Villmark cautioned that “certain cost-effective standards when it comes to [things] like energy-efficiency upgrades … can really work against us at times, because not everything is a straightforward calculation.” She said measurements that only consider cost can ignore other important benefits such as health, safety and climate resilience.
Beck clarified that she was talking about the cost-effectiveness of a utility’s overall resource mix.
“I think that if a utility wants to build this resource ‘X,’ but resource ‘Y’ is cheaper, they shouldn’t be automatically allowed to build resource ‘X,’ even though all of us want them to have sufficient resources,” she said.
Villmark questioned whether that would mean a requirement for utilities to build a coal-fired resource over solar if the former were cheaper, even in areas seeking to adopt cleaner resources.

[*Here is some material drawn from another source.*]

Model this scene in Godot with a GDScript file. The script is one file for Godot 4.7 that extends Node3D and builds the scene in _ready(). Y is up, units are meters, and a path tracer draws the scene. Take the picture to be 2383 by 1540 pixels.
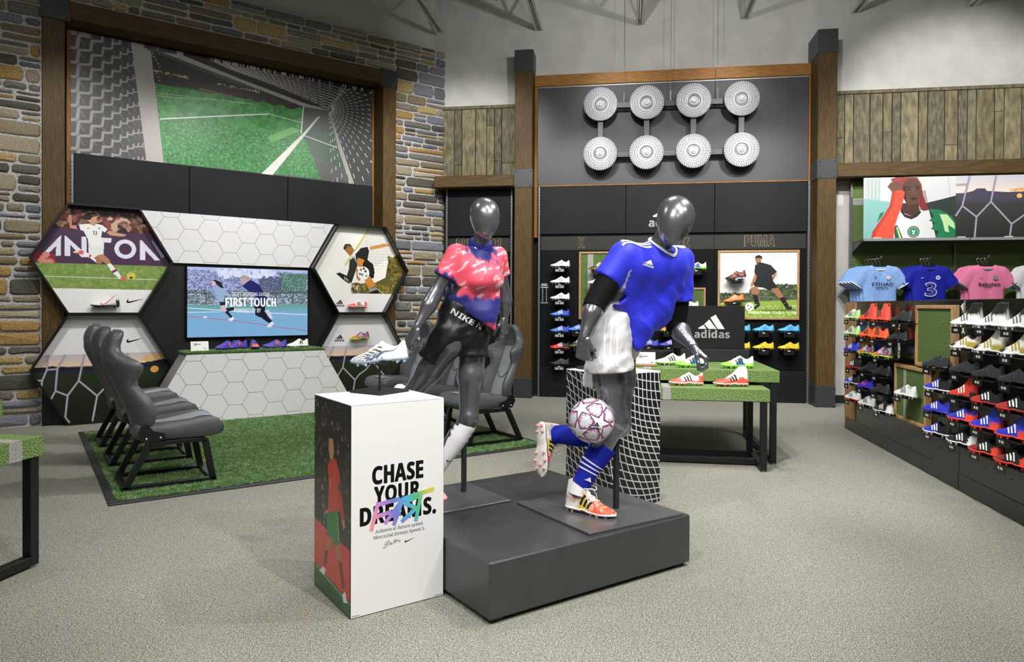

Beck countered that the cost-effectiveness rule can still apply to a transitioning grid. “As I say all the time, set the goal and achieve the goal in the most cost-effective way. So, if you’re in a jurisdiction that’s evolving out of fossil fuels, now you’ve reset the goal, [and] you should still achieve that new goal in the most cost-effective way.”
In response to a question from RTO Insider about whether any utilities or jurisdictions are specifically focusing on residential energy efficiency to alleviate the West’s RA challenges, Beck said that both DR and EE are a “significant component” of PacifiCorp’s integrated resource plan.
“I’ve got certainly quite a number of concerns about the IRP, but I also have a long history of working collaboratively with their [demand-side management] folks, and I’m impressed with the programs that they design,” she said.
“We’re part of a study from the Department of Energy and [the National Renewable Energy Laboratory] that’s looking at that very thing — like exactly how much can you squeeze out of the house in that regard?” Villmark said.